5. Подчеркивают «священство» Флоренского; вот что думал этот православный священник о религии: «… собственно, нет религий, а есть одна Религия. Религия весьма меняет в человечестве свой вид и весьма неодинакова ценность ее различных обликов. Но основные силы, ее складывающие, сходны» (3.314). А.Ф. Лосев писал: «Я вспоминаю сейчас одну из бесед с ним: «Я, – говорит, – принял священство не для того, чтобы служить на приходе. Я принял это для своего личного общения с Богом. А знаете, наши приходы – это ведь сплошь бытовое православие, которое мне совершенно не интересно. Я никогда ни на каком приходе не был и не буду, потому что слишком все это скучно, неинтересно, слишком это стало бытовым и обычным. Религия – это что-то необычное. А здесь все обычно, «все бытовое» (12).

Налицо два средоточия смысла, одно – отнесение религии к группе «чего-то необычного». «Повторяемость и множественность… были мне нестерпимы, как дурная бесконечность, предмет томительной скуки, отвращения и ужаса». В «необычном» реальность являлась ему, открывались окна в иные миры, в жизнетворческую глубь, в «родимую, одинокую, таинственную и бесконечную Вечность». Второе – установление «личного общения с Богом». Мы знаем, какое значение Флоренский придавал дружбе. «Что же есть дружба? – Созерцание Себя через Друга в Боге». Т.е. дружить – это стремиться реализовать требование дельфийского оракула: познай себя!

Флоренский страстно искал и не находил себе друга среди людей. Он нашел себе Друга в Иисусе Христе. Вот и еще одно объяснение, по умолчанию, почему в его писаниях «мало Христа», мало выявлено личное отношение ко Христу. Почему? Флоренский говорит о дружбе, что эту драгоценность уничтожает нарушение дружеского доверия. Вот почему в своих трудах этот «последний из христиан», призывает «исповедать Имя Христа. А мы подменяем это исповедание Имени исповеданием Самого Иисуса Христа». Дело не в умалении Христа перед Его Именем. Дело в том, что для «внешних» общепринятый стиль богословствования, непременным атрибутом которого выступают наружу интонации «личного отношения» ко Христу, – просто дань обычаям, что оскорбляет простые, живые, реальные отношения с Учителем и Другом.

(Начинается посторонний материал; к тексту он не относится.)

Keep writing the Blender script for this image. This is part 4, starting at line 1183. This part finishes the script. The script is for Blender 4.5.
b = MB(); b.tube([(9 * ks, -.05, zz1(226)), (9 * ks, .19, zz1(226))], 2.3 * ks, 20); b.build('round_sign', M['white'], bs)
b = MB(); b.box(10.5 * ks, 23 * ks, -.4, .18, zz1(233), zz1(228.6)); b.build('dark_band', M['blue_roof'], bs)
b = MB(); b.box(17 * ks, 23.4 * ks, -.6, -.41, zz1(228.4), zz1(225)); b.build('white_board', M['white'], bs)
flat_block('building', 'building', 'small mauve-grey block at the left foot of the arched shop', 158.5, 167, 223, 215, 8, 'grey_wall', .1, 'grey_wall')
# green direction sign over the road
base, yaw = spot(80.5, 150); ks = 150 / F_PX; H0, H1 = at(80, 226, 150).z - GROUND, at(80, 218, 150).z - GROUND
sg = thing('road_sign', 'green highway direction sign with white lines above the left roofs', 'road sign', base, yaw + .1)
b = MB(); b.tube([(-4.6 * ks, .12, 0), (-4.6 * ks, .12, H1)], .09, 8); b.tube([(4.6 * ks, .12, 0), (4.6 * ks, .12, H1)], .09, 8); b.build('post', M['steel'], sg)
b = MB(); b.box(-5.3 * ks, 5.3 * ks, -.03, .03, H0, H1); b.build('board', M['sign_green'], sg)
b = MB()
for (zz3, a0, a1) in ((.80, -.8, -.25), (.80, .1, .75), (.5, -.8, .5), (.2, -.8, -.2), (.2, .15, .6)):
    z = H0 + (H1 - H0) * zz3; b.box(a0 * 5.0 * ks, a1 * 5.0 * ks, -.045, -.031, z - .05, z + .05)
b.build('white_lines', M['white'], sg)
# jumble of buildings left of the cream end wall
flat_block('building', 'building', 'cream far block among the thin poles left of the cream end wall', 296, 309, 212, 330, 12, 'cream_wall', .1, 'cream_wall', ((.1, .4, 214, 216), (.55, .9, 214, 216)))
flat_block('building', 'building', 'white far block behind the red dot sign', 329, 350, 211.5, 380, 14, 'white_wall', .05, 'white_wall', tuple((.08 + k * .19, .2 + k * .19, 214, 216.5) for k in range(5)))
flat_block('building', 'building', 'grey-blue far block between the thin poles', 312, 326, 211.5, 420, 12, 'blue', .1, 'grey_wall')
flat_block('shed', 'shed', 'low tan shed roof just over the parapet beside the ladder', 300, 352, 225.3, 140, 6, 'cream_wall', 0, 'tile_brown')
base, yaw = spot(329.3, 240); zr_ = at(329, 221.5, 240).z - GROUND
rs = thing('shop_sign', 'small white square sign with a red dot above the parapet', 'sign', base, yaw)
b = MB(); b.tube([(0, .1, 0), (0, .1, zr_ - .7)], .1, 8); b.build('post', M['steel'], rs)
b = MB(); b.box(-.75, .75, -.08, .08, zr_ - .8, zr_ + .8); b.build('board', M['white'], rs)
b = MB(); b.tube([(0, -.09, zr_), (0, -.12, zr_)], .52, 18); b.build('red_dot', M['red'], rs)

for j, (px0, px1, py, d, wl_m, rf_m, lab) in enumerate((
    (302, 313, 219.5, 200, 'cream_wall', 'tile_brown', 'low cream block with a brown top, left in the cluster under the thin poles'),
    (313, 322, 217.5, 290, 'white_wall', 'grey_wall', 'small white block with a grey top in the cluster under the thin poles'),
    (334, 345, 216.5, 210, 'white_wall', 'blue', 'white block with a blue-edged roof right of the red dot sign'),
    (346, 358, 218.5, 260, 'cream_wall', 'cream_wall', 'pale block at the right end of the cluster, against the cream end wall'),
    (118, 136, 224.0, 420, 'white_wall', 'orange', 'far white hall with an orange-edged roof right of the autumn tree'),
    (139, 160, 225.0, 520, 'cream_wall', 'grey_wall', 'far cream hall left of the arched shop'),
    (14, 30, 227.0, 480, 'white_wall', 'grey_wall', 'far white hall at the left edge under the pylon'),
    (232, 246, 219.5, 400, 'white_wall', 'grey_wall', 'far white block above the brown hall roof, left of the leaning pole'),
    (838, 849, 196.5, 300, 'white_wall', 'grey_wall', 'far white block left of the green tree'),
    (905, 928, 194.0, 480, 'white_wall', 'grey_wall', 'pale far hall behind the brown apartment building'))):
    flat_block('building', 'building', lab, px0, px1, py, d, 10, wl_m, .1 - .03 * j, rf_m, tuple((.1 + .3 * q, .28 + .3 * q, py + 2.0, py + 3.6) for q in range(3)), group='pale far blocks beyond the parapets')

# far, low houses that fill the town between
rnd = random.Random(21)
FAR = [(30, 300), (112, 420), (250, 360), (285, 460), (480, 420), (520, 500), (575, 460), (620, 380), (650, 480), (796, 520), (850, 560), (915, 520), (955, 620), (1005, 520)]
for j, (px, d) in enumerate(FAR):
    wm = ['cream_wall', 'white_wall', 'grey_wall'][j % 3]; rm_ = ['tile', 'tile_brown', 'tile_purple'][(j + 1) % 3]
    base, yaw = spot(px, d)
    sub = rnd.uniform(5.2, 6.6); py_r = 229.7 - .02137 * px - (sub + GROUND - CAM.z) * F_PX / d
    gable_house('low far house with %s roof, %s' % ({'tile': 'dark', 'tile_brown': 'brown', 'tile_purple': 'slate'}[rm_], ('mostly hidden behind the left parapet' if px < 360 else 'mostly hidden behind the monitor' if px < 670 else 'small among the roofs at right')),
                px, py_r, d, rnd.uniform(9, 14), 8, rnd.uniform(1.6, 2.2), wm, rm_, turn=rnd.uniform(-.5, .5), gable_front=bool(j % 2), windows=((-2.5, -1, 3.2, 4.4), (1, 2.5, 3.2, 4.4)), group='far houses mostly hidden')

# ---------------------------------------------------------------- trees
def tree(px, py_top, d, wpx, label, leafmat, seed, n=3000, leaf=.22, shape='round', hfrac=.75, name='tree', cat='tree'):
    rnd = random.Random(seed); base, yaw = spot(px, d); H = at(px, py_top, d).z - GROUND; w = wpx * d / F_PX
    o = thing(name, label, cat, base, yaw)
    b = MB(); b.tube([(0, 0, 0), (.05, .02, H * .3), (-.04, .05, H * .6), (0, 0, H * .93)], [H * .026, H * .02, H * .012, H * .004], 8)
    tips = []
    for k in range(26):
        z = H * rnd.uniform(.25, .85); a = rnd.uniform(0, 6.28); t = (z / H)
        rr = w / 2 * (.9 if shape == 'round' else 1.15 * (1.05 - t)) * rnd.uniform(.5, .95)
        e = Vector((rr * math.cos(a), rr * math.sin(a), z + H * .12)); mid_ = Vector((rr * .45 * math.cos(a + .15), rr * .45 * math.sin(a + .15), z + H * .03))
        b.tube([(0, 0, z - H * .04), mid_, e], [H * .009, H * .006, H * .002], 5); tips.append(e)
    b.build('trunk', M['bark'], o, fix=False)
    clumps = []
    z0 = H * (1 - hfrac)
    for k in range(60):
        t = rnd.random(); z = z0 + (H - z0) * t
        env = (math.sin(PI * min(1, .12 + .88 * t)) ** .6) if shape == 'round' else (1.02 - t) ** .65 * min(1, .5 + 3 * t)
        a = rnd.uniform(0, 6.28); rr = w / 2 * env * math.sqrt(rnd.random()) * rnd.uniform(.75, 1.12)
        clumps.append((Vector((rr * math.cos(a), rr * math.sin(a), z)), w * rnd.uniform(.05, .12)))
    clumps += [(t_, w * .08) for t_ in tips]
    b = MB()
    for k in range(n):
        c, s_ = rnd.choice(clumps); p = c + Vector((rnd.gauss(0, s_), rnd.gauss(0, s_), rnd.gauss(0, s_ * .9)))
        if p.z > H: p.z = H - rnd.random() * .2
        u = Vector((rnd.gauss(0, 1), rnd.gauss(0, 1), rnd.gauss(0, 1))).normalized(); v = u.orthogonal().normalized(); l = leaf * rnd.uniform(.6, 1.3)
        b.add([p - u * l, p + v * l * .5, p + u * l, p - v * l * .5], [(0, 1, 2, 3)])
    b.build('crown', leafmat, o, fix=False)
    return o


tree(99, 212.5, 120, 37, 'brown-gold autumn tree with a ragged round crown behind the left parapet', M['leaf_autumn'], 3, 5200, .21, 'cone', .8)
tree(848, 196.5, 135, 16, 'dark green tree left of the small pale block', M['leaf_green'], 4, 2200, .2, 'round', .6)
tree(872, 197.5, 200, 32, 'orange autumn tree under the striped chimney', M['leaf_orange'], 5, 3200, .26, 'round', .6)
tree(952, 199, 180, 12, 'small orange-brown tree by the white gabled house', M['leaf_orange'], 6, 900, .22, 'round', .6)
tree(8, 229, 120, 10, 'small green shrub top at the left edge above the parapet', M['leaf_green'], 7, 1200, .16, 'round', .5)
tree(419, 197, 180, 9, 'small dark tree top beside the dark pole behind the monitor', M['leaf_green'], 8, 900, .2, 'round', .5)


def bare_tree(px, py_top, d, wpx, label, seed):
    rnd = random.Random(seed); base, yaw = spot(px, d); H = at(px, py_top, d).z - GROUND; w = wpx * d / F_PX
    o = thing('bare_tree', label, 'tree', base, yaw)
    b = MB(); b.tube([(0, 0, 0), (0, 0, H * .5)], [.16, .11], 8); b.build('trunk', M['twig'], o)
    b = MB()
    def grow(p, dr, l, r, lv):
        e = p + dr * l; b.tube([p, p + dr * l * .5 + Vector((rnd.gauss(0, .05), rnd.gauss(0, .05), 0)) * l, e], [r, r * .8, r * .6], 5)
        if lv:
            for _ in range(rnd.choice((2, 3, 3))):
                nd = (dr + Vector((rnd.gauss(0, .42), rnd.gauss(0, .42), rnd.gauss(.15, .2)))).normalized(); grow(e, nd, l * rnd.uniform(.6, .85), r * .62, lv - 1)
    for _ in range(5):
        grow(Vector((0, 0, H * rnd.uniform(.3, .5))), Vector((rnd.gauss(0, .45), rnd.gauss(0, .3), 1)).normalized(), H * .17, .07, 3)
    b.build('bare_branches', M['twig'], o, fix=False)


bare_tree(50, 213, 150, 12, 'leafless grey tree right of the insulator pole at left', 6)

Тут же и корень отношения Флоренского к Церкви. А.В. Ельчанинов вспоминал, что причину снедавшей его в юности тоски Флоренский объяснял как «желание настоящего полного общения… Я нигде не нахожу этого общения: все только бумажки, и ни разу – золота. Не говорю, что в церкви нет чистого золота, но мне не попадалось. Если бы я не верил, было бы легче, но в том-то и тяжесть, что я верю, что золото есть. Раз нет общения, нет церкви, нет и христианства. Мне велят верить – я и верю, но ведь это не жизнь – жизнь как раз начинается с того времени, как увидишь, ощупаешь этот главный факт» (12.41). В зрелом возрасте он писал о Церкви вот что: «Ничего не возражая в данном месте против «Патриарха Московского и всея Руси», мы не должны, однако, забывать и того обстоятельства, что единовластное устройство Русской Православной Церкви еще решительно ничего не значит для Православной Церкви и принципиально, как бы ни была территориально велика и числена Русская Церковь, имеет значение не большее, нежели единство власти в отдельной епархии или даже в отдельном приходе, ведь единством русской церковной власти отнюдь не вносится такого же в церковную власть Вселенской Православной Церкви, мечта о каковом есть определенно мечта католическая». Вселенская же Церковь «… непрерывно, на всем протяжении пространства и времени соборуется, т.е. осознает себя единою, носительницею Духа Истины… (…) В духовном я могу сказать то, что единственно может быть духовно ценным, лишь оставшись с глазу на глаз с самой Истиной, и только предельная моя открытость пред нею, т.е. моя решительная неподатливость всем внешним давлениям, откуда бы они ни шли, предоставит мне возможность быть самим собою, совлекшись всяких условностей, и, прейдя по ту сторону себя самого, созерцать ноуменальный мир; и тогда лишь, в своей предельной свободе восприяв от духовной жизни, я смогу быть членом Церкви, т.е. соборно обсуждать дела духовные: или свободно и соборно, или никак постигается Истина, устрояется духовная жизнь общества» (4. 293-294).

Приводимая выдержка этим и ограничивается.